Madeleine Albright: Trump's Ban 'just flat anti-American'

CNN/Stylemagazine.com Newswire | 1/31/2017, 9:39 a.m.
Former US Secretary of State Madeleine Albright said Donald Trump's controversial travel ban, preventing travelers from seven majority-Muslim countries and …
Madeleine Albright on State of the Union

By Eugene Scott

CNN

(CNN) -- Former US Secretary of State Madeleine Albright said Donald Trump's controversial travel ban, preventing travelers from seven majority-Muslim countries and halting Syrian refugees from entering the US indefinitely, goes against America's fundamental values.

"The whole aspect of this in terms of deciding that our safety and security depends on keeping people out rather than welcoming people and understanding what this country is about ... I think it's just flat anti-American," she told CNN's Chris Cuomo Tuesday on "New Day."

Albright, who endorsed Trump's presidential candidate opponent Hillary Clinton, said the idea that the ban will make America safer is a myth.

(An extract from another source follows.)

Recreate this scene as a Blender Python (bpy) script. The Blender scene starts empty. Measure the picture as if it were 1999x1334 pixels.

"I think this was the most unprepared plan that I have ever seen in terms of the lack of coordination with other parts of the government," she said. "It has actually created more danger because there are countries that are now, in fact, not able to cooperate with us in terms of intelligence sharing or generally mistrust, and there's going to be tit for tat."

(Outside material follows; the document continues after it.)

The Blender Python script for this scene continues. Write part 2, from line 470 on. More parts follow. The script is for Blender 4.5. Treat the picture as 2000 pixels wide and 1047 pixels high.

Prior to Trump signing the executive order, Albright said she would "stand ready" to register as Muslim if Donald Trump takes executive action that affects immigrants traveling to the US.

"I was raised Catholic, became Episcopalian & found out later my family was Jewish. I stand ready to register as Muslim in #solidarity," she previously tweeted.

Trump is considering a ban on refugees for up to four months, according to a draft executive order. The move would make good on one of his most controversial campaign promises aimed at fighting terrorism. Trump has said the order enacting stronger measures on Muslim migrants trying to enter the US is a national security issue. In the days after his election, he also repeated his proposal of a national database to register all Muslims living in the US.

Albright was born in Prague in 1937 but eventually immigrated to the US to flee persecution from Nazis after stints in the UK and Czechoslovakia.

Albright, who endorsed Hillary Clinton in the 2016 election, also tweeted a photo of the Statue of Liberty with a quote: "Give me your tired, your poor, Your huddled masses yearning to breathe free, The wretched refuse of your teeming shore. Send these, the homeless, tempest-tossed to me. I lift my lamp beside the golden door," her photo said.

"America must remain open to people of all faiths & backgrounds," Albright added.

Albright is not the only high-profile public figure offering to register as a Muslim. Actress Mayim Bialik also tweeted in solidarity of the movement.

"I'm Jewish. I stand ready to register as a Muslim in #solidarity if it comes to that," she tweeted.